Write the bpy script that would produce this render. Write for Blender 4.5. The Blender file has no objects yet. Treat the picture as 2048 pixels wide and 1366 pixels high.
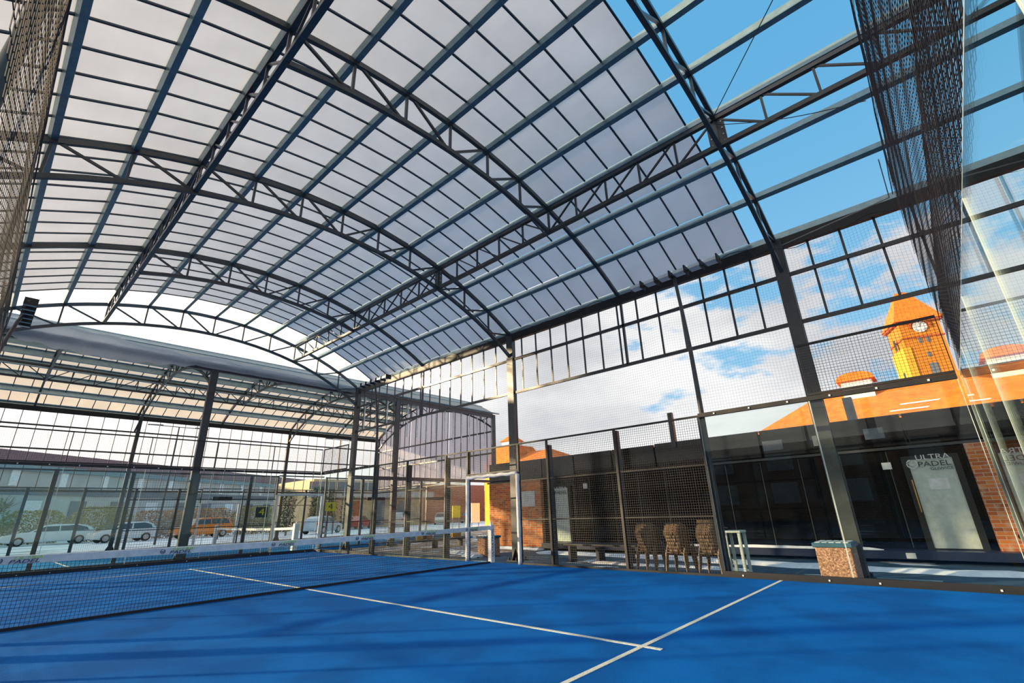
import bpy, math, random
from mathutils import Vector, Matrix
random.seed(7)
S = bpy.context.scene
C = bpy.context.collection
R_ = math.radians

# ------------------------------------------------------------------ camera
CAM = Vector((-4.6645, -9.5561, 1.254))
YAW, PITCH, ROLL, FPX = .8441, .3494, -.0333, 932.9
cam_d = bpy.data.cameras.new('camera'); cam = bpy.data.objects.new('camera', cam_d); C.objects.link(cam)
f = Vector((math.sin(YAW)*math.cos(PITCH), math.cos(YAW)*math.cos(PITCH), math.sin(PITCH)))
rt = Vector((math.cos(YAW), -math.sin(YAW), 0)); up = rt.cross(f)
rt2 = rt*math.cos(ROLL)+up*math.sin(ROLL); up2 = up*math.cos(ROLL)-rt*math.sin(ROLL)
M = Matrix((rt2, up2, -f)).transposed().to_4x4(); M.translation = CAM
cam.matrix_world = M
cam_d.sensor_width = 36; cam_d.lens = FPX/2048*36; cam_d.clip_start = .02; cam_d.clip_end = 900
S.camera = cam
S.view_settings.view_transform = 'Standard'; S.view_settings.look = 'None'
S.view_settings.gamma = 1; S.view_settings.exposure = 0.0; S.view_settings.use_curve_mapping = False

# ------------------------------------------------------------------ sky and sun
SUN = Vector((-.67, .73, .205)).normalized()
W = bpy.data.worlds.new('sky'); S.world = W; W.use_nodes = True
nt = W.node_tree; nt.nodes.clear()
def N(tree, typ, **kw):
    n = tree.nodes.new(typ)
    for k, v in kw.items():
        if k == 'inp':
            for a, b in v.items(): n.inputs[a].default_value = b
        else: setattr(n, k, v)
    return n
def math_node(t, op, a, b=None, clamp=False):
    n = t.nodes.new('ShaderNodeMath'); n.operation = op; n.use_clamp = clamp
    for i, v in enumerate((a, b)):
        if v is None: continue
        if isinstance(v, (int, float)): n.inputs[i].default_value = v
        else: t.links.new(v, n.inputs[i])
    return n.outputs[0]
def smooth(t, v, a, b, lo=0., hi=1.):
    n = t.nodes.new('ShaderNodeMapRange'); n.interpolation_type = 'SMOOTHSTEP'
    t.links.new(v, n.inputs[0]); n.inputs[1].default_value = a; n.inputs[2].default_value = b
    n.inputs[3].default_value = lo; n.inputs[4].default_value = hi
    return n.outputs[0]
def mixc(t, fac, a, b):
    n = t.nodes.new('ShaderNodeMix'); n.data_type = 'RGBA'
    for i, v in ((0, fac), (6, a), (7, b)):
        if isinstance(v, (int, float)): n.inputs[i].default_value = v
        elif isinstance(v, tuple): n.inputs[i].default_value = (*v, 1)
        else: t.links.new(v, n.inputs[i])
    return n.outputs[2]
tc = N(nt, 'ShaderNodeTexCoord')
sep = N(nt, 'ShaderNodeSeparateXYZ'); nt.links.new(tc.outputs['Generated'], sep.inputs[0])
dot = N(nt, 'ShaderNodeVectorMath', operation='DOT_PRODUCT'); nt.links.new(tc.outputs['Generated'], dot.inputs[0])
dot.inputs[1].default_value = SUN
elev = sep.outputs['Z']
blue = mixc(nt, smooth(nt, elev, 0., .75), (.36, .68, .95), (.13, .44, .76))
# clouds: stretched horizontally
mp = N(nt, 'ShaderNodeMapping'); nt.links.new(tc.outputs['Generated'], mp.inputs[0])
mp.inputs['Scale'].default_value = (1.6, 1.6, 4.2); mp.inputs['Location'].default_value = (.35, 1.2, .4)
no = N(nt, 'ShaderNodeTexNoise', inp={'Scale': 3.4, 'Detail': 9, 'Roughness': .60}); nt.links.new(mp.outputs[0], no.inputs['Vector'])
no2 = N(nt, 'ShaderNodeTexNoise', inp={'Scale': 1.3, 'Detail': 5}); nt.links.new(mp.outputs[0], no2.inputs['Vector'])
low = smooth(nt, elev, .36, .60, .17, -.30)
sunny = smooth(nt, dot.outputs['Value'], -.55, .55, -.06, .45)
dens = math_node(nt, 'ADD', math_node(nt, 'ADD', no.outputs['Fac'], low), sunny)
cl = smooth(nt, dens, .54, .66)
ccol = mixc(nt, smooth(nt, no2.outputs['Fac'], .38, .62), (.66, .67, .70), (1.0, 1.0, 1.0))
sky = mixc(nt, cl, blue, ccol)
glow = smooth(nt, dot.outputs['Value'], .05, .80, 0, 1)
sky = mixc(nt, glow, sky, (1.5, 1.42, 1.32))
grd = smooth(nt, elev, -.02, -.10)
sky = mixc(nt, grd, sky, (.35, .35, .36))
bg = N(nt, 'ShaderNodeBackground'); nt.links.new(sky, bg.inputs[0]); bg.inputs[1].default_value = 1.0
wo = N(nt, 'ShaderNodeOutputWorld'); nt.links.new(bg.outputs[0], wo.inputs[0])
sl = bpy.data.lights.new('sun', 'SUN'); sl.energy = 8.0; sl.angle = R_(1.2); sl.color = (1, .76, .46)
so = bpy.data.objects.new('sun', sl); C.objects.link(so); so.rotation_euler = SUN.to_track_quat('Z', 'Y').to_euler(); so.location = (0, 0, 40)

# ------------------------------------------------------------------ materials
def mat(name, col, rough=.6, metal=0., spec=.5, noise=None, coat=0., bump=0., trans=None):
    m = bpy.data.materials.new(name); m.use_nodes = True
    t = m.node_tree; b = t.nodes['Principled BSDF']
    b.inputs['Base Color'].default_value = (*col, 1); b.inputs['Roughness'].default_value = rough
    b.inputs['Metallic'].default_value = metal; b.inputs['Specular IOR Level'].default_value = spec
    if coat: b.inputs['Coat Weight'].default_value = coat
    sc, amt = noise or (6., .12)
    tc = N(t, 'ShaderNodeTexCoord'); n = N(t, 'ShaderNodeTexNoise', inp={'Scale': sc, 'Detail': 6, 'Roughness': .6})
    t.links.new(tc.outputs['Object'], n.inputs['Vector'])
    lo = tuple(max(0, c*(1-amt)) for c in col); hi = tuple(min(1, c*(1+amt)) for c in col)
    t.links.new(mixc(t, smooth(t, n.outputs['Fac'], .3, .7), lo, hi), b.inputs['Base Color'])
    if bump:
        bp = N(t, 'ShaderNodeBump', inp={'Strength': bump, 'Distance': .02}); t.links.new(n.outputs['Fac'], bp.inputs['Height'])
        t.links.new(bp.outputs[0], b.inputs['Normal'])
    return m
MT = {}
MT['steel'] = mat('charcoal_steel', (.058, .062, .064), .36, spec=.6)
MT['black'] = mat('black_steel', (.014, .015, .016), .45)
MT['galv'] = mat('galvanised_steel', (.19, .28, .31), .38, metal=.4)
MT['galvpale'] = mat('pale_galvanised_steel', (.42, .54, .57), .45, metal=.15)
MT['batten'] = mat('dark_batten', (.045, .07, .09), .5)
MT['bluebeam'] = mat('teal_steel', (.05, .13, .19), .4)
MT['galvlight'] = mat('bright_aluminium', (.75, .79, .80), .35, metal=.2)
MT['wire'] = mat('dark_wire', (.016, .016, .015), .5)
MT['net'] = mat('black_netting', (.02, .02, .025), .7)
MT['white'] = mat('white_vinyl', (.78, .80, .82), .5, noise=(9, .10), bump=.3)
MT['whitepaint'] = mat('white_paint', (.8, .8, .78), .5)
MT['line'] = mat('white_line_turf', (.82, .80, .66), .9, noise=(60, .2))
MT['navy'] = mat('navy_print', (.01, .02, .12), .5)
MT['lime'] = mat('lime_print', (.45, .75, .10), .5)
MT['yellow'] = mat('yellow_sign', (.85, .72, .02), .5)
MT['slate'] = mat('dark_sign', (.03, .05, .06), .5)
MT['clad'] = mat('black_cladding', (.006, .007, .008), .07, spec=.35, noise=(3, .4))
MT['fascia'] = mat('grey_fascia', (.06, .062, .062), .32)
MT['frost'] = mat('frosted_glass', (.60, .66, .60), .3)
MT['plinth'] = mat('navy_plinth', (.012, .022, .06), .4)
MT['snow'] = mat('snow', (.83, .85, .90), .85, noise=(5, .12), bump=.6)
MT['roof'] = mat('orange_roof_tiles', (.78, .20, .015), .75, noise=(2.2, .22))
MT['roof_dark'] = mat('red_roof_tiles', (.42, .09, .03), .75, noise=(3, .25))
MT['wood'] = mat('wood_cladding', (.62, .22, .03), .7, noise=(4, .4))
MT['rubber'] = mat('rubber', (.012, .012, .013), .8)
MT['alloy'] = mat('wheel_alloy', (.45, .45, .46), .35, metal=.6)
MT['carglass'] = mat('car_glass', (.05, .08, .09), .1)
MT['redlamp'] = mat('red_lamp', (.6, .02, .02), .3)
MT['chair'] = mat('taupe_plastic', (.19, .125, .075), .5, noise=(3, .15))
MT['tan'] = mat('tan_render', (.60, .47, .28), .8, noise=(1.5, .15))
MT['grey_render'] = mat('pale_metal_cladding', (.50, .49, .46), .6, noise=(.5, .1))
MT['grey_dark'] = mat('grey_panel', (.16, .18, .20), .5)
MT['mauve'] = mat('mauve_roof_edge', (.26, .16, .16), .7)
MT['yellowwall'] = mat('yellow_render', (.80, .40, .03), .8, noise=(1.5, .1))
MT['bark'] = mat('bark', (.20, .14, .09), .9, noise=(8, .3))
MT['gold'] = mat('brass', (.75, .42, .12), .3, metal=.8)
MT['rope'] = mat('grey_rope', (.30, .30, .28), .8)
MT['clock'] = mat('clock_face', (.82, .82, .78), .5)
MT['tarp'] = mat('white_tarpaulin', (.62, .64, .68), .6, noise=(1.3, .10), bump=.5)
MT['teal'] = mat('teal_panel', (.02, .22, .36), .5)
MT['mat_grey'] = mat('grey_mat', (.18, .24, .25), .7, noise=(2.5, .4))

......

## Stated exercise
Extract, word for word, each line from the top of the data down to and including the line with "R_ = math.radians"; skip the pictures.

## Output for this exercise
Write the bpy script that would produce this render. Write for Blender 4.5. The Blender file has no objects yet. Treat the picture as 2048 pixels wide and 1366 pixels high.
import bpy, math, random
from mathutils import Vector, Matrix
random.seed(7)
S = bpy.context.scene
C = bpy.context.collection
R_ = math.radians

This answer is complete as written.